After thrashing around and cursing fate, I dove headfirst into the what-ifs: What if I hadn’t gone to work that day? What if I had stronger knees? What if I didn’t own a mutinous, murderous bike? And after a few hours of that, I moped and sighed every time I had to change ice or swallow Tylenol. These hours were punctuated only with the clang of crutches and the rip of Velcro from the brace on my knee, a sound that I thought I’d left far behind me in the annals of the 90s high top craze.
And then, revelation. I’d heard the phrase before, but it had never truly sunk in until now: It could always be worse.
Seriously. I could have broken my leg, my bike could have landed on my head, I could not have a leg, I could be Republican. And really, what is one little knee injury when you compare it to all of the other atrocities in the world? I should be ashamed of myself.

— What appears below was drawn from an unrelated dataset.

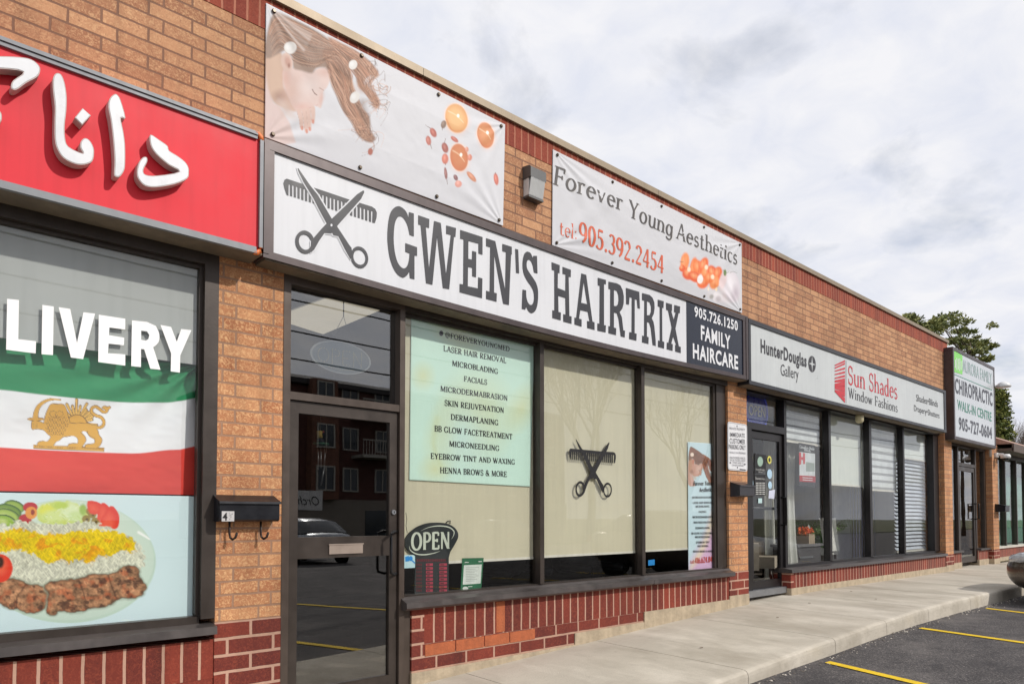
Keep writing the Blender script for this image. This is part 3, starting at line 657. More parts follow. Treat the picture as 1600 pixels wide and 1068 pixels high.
q = MB(); q.lathe([(.0, -.012), (.017, -.012), (.019, -.006), (.019, .0)], (2.925, .018, 1.49), 20, axis='y'); q.box(2.922, 2.928, .004, .007, 1.482, 1.498, 1); part(q, 'lock_cylinder', [M_alu, BLK], d)
q = MB(); q.box(2.40, 2.665, .012, .019, 1.195, 1.262); q.box(2.395, 2.67, .008, .012, 1.258, 1.266); part(q, 'mail_slot', mat('slot_metal', (176,160,148), .4, .5, var=.08), d)
q = MB(); q.box(2.05, 3.0, -.03, .2, .1, .19); part(q, 'threshold', M_alu, d)
# salon windows
q = MB()
q.box(3.01, 7.6, .0, .12, 3.02, 3.1); q.box(4.45, 4.5, .0, .1, .86, 3.02); q.box(5.925, 5.978, .0, .1, .86, 3.02); q.box(7.40, 7.6, .03, .12, .86, 3.02); q.box(7.36, 7.40, .045, .1, .86, 3.02); q.box(3.01, 7.5, .02, .11, .80, .862)
q.box(3.01, 7.4, .05, .08, 2.995, 3.02)
gw = part(q, 'display_window', M_brown, B)
pane(3.01, 4.45, .86, 3.0, .066, gw); pane(4.5, 5.925, .86, 3.0, .066, gw); pane(5.978, 7.36, .86, 3.0, .066, gw)
q = MB(); profile(q, [(.05, .855), (.0, .85), (-.02, .835), (-.075, .815), (-.08, .775), (-.06, .758), (.12, .756)], 2.985, 6.02)
profile(q, [(.05, .853), (.0, .848), (-.02, .83), (-.078, .808), (-.083, .768), (-.06, .757), (.12, .757)], 6.02, 7.6); part(q, 'window_sill', M_sill, gw)
# blind shop bay
q = MB(); q.box(8.035, 15.46, .08, .25, 3.04, 3.1); q.box(9.2, 9.265, .1, .22, .45, 3.04); q.box(8.035, 9.2, .1, .22, 2.575, 2.665); q.box(8.035, 8.33, .1, .22, .45, 2.575); q.box(8.035, 8.1, .1, .22, 2.665, 3.04)
sf = part(q, 'door_frame', M_black, B); pane(8.1, 9.2, 2.665, 3.04, .17, sf)
d2 = door(8.33, 9.19, .535, 2.56, .13, .075, .09, None, None, .1, M_black, G_glass)
q = MB(); q.tube([(9.155, .13, 1.72), (9.15, .06, 1.72), (9.15, .06, 1.35), (9.155, .13, 1.35)], .014, 8); q.box(8.42, 9.13, .19, .22, 1.55, 1.59); part(q, 'pull_handle', M_dkmetal, d2, True)
q = MB(); q.box(8.04, 9.2, .06, .24, .45, .53); part(q, 'threshold', M_alu, d2)
q = MB(); q.box(10.58, 10.65, .1, .2, .80, 3.04); q.box(12.09, 12.18, .1, .2, .80, 3.04); q.box(13.58, 13.65, .1, .2, .80, 3.04); q.box(15.17, 15.46, .1, .22, .80, 3.04); q.box(9.265, 15.2, .1, .2, .755, .812)
sw_ = part(q, 'display_window', M_black, B)
for a, b in ((9.265, 10.58), (10.65, 12.09), (12.18, 13.58), (13.65, 15.17)): pane(a, b, .81, 3.04, .17, sw_)
q = MB(); profile(q, [(.2, .775), (.1, .775), (-.035, .758), (-.04, .715), (.2, .71)], 9.1, 15.452); part(q, 'window_sill', M_sill, sw_)
# clinic bay
q = MB(); q.box(15.92, 18.75, .12, .25, 2.93, 3.02); q.box(16.0, 16.1, .13, .22, .74, 2.93); q.box(16.74, 16.82, .13, .22, .46, 2.93); q.box(17.95, 18.03, .13, .22, .46, 2.93); q.box(16.82, 17.95, .13, .22, 2.53, 2.6); q.box(18.62, 18.75, .13, .22, .74, 2.93)
cf = part(q, 'door_frame', M_brown, B); pane(16.1, 16.74, .78, 2.93, .17, cf, G_door); pane(16.82, 17.95, 2.6, 2.93, .17, cf, G_door); pane(18.03, 18.62, .78, 2.93, .17, cf)
for xa, xb in ((15.92, 16.78), (17.99, 18.75)):
    q = MB(); q.box(xa, xb, .05, .22, .735, .775); part(q, 'window_sill', M_sill, cf)
d3 = door(16.83, 17.94, .5, 2.52, .14, .08, .09, None, None, .12, M_brown, G_door)
q = MB(); q.tube([(17.9, .14, 1.75), (17.9, .06, 1.75), (17.9, .06, 1.42), (17.9, .14, 1.42)], .016, 8); part(q, 'pull_handle', M_dkmetal, d3, True)

# ------------------------------------------------------------------ fascia signs
def bar(mb, x0, x1, y0, y1, z0, z1, mi=0, sag=0., n=14, sx0=1.83, sl_=5.96):
    if not sag: mb.box(x0, x1, y0, y1, z0, z1, mi); return
    for i in range(n):
        a = x0+(x1-x0)*i/n; b = x0+(x1-x0)*(i+1)/n
        da = -sag*math.sin(math.pi*(a-sx0)/sl_); db = -sag*math.sin(math.pi*(b-sx0)/sl_)
        mb.face([(a,y0,z0+da),(b,y0,z0+db),(b,y0,z1+db),(a,y0,z1+da)], mi); mb.face([(a,y0,z1+da),(b,y0,z1+db),(b,y1,z1+db),(a,y1,z1+da)], mi); mb.face([(a,y1,z0+da),(b,y1,z0+db),(b,y0,z0+db),(a,y0,z0+da)], mi)
    for xx, dd in ((x0, 0), (x1, 0)): mb.face([(xx,y0,z0),(xx,y0,z1),(xx,y1,z1),(xx,y1,z0)], mi)
# red sign
S = thing('fascia_sign', (-1.2, -.1, 3.1), 'red fascia sign with raised white Persian letters over the takeaway window', 'sign')
FY = -.19
M_redsign = mat('red_acrylic', (226,50,62), .5, var=.06, scale=2, spec=.25)
q = MB(); q.box(-4.3, 1.80, FY, -.004, 3.10, 3.84); part(q, 'sign_face', M_redsign, S)
q = MB()
for dz, yy in ((0, -.215), (.022, -.207)): q.box(-4.3, 1.77, yy, FY+.002, 3.088+dz, 3.108+dz); q.box(-4.3, 1.77, yy, FY+.002, 3.832-dz, 3.852-dz)
q.box(1.785, 1.807, -.214, -.004, 3.13, 3.81); part(q, 'aluminium_trim', mat('trim_grey', (128,130,134), .55, .3, var=.12), S)
for zc, sgn in ((3.81, 1), (3.13, -1)):
    q = MB(); q.tube([(1.755, -.2, zc+sgn*.036), (1.778, -.2, zc+sgn*.034), (1.794, -.2, zc+sgn*.02), (1.797, -.2, zc)], .016, 8)
    part(q, 'corner_cap', mat('orange_plastic', (236,128,66), .5), S, True)
q = MB(); q.box(-4.3, 1.81, -.2, -.003, 3.0885, 3.0995); part(q, 'soffit_panel', M_soff, S)
cP = crop(0, 60, 4.106)
M_ret = mat('letter_return', (188,174,170), .5, var=.05); M_lface = mat('letter_face', (226,227,230), .3, var=.02)
LET = [
 [(965,618),(1020,650),(1075,690),(1085,720),(1140,755),(1185,790),(1208,825),(1212,860),(1200,900),(1120,935),(1000,955),(930,945),(890,905),(878,860),(890,800),(915,765),(940,762),(945,790),(920,845),(935,875),(1010,880),(1150,855),(1080,810),(1000,740),(965,680)],
 [(735,358),(755,365),(775,400),(805,510),(775,512),(790,590),(802,680),(803,800),(795,850),(770,885),(745,888),(732,870),(735,780),(725,640),(710,520),(695,440),(705,385)],
 [(380,225),(400,245),(418,300),(428,380),(425,470),(415,560),(418,640),(440,695),(530,738),(515,700),(520,660),(545,640),(575,655),(600,700),(603,745),(590,790),(540,810),(480,805),(410,770),(370,715),(352,650),(350,540),(352,440),(340,330),(340,260),(355,228)],
 [(530,448),(583,495),(527,555),(480,508)],
 [(-160,118),(0,115),(120,120),(200,135),(250,175),(257,215),(235,250),(170,285),(115,325),(85,330),(70,310),(85,270),(150,215),(0,195),(-160,200)],
 [(-170,440),(-60,440),(0,468),(12,505),(0,540),(-60,560),(-170,560)]]
for L in LET:
    L = spline(L, 3) if len(L) > 5 else L
    FYL = FY-.072
    P3 = [U(*cP(p), FYL) for p in L]
    q = MB(); q.extrude([P3], (0, .062, 0), 0, 0)
    cx = sum((p for p in P3), Vector())/len(P3)
    lt = part(q, 'raised_letter', M_ret, S)
    q = MB()
    n = len(P3); ins = []
    area = sum(P3[i].x*P3[(i+1) % n].z-P3[(i+1) % n].x*P3[i].z for i in range(n))
    for i in range(n):
        a, b, c = P3[i-1], P3[i], P3[(i+1) % n]
        d1 = (b-a).normalized(); d2_ = (c-b).normalized(); nv = Vector((-(d1.z+d2_.z), 0, d1.x+d2_.x))
        if nv.length > 1e-6: nv.normalize()
        ins.append(b + nv*(.005 if area > 0 else -.005) + Vector((0, -.002, 0)))
    q.loops([ins]); part(q, 'letter_face', M_lface, lt)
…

Here I am bitching and moaning when there is war, hunger, Sam Alito sitting comfortably on the Supreme Court bench and instant coffee. Here I am thinking that the world somehow chose to exact cosmic vengeance upon me in the form of an angry bike and weak knees.
I guess what I’m trying to say is that sometimes it takes hobbling around in the dorkiest of knee braces and a few weeks of physical restriction to serve you a steaming hot plate of humility with a scoop of relativity on the side. Milk spills, bikes fall, the GOP happens. Sometimes the most we can do is suck it up, strap on the Velcro and keep on crutchin’.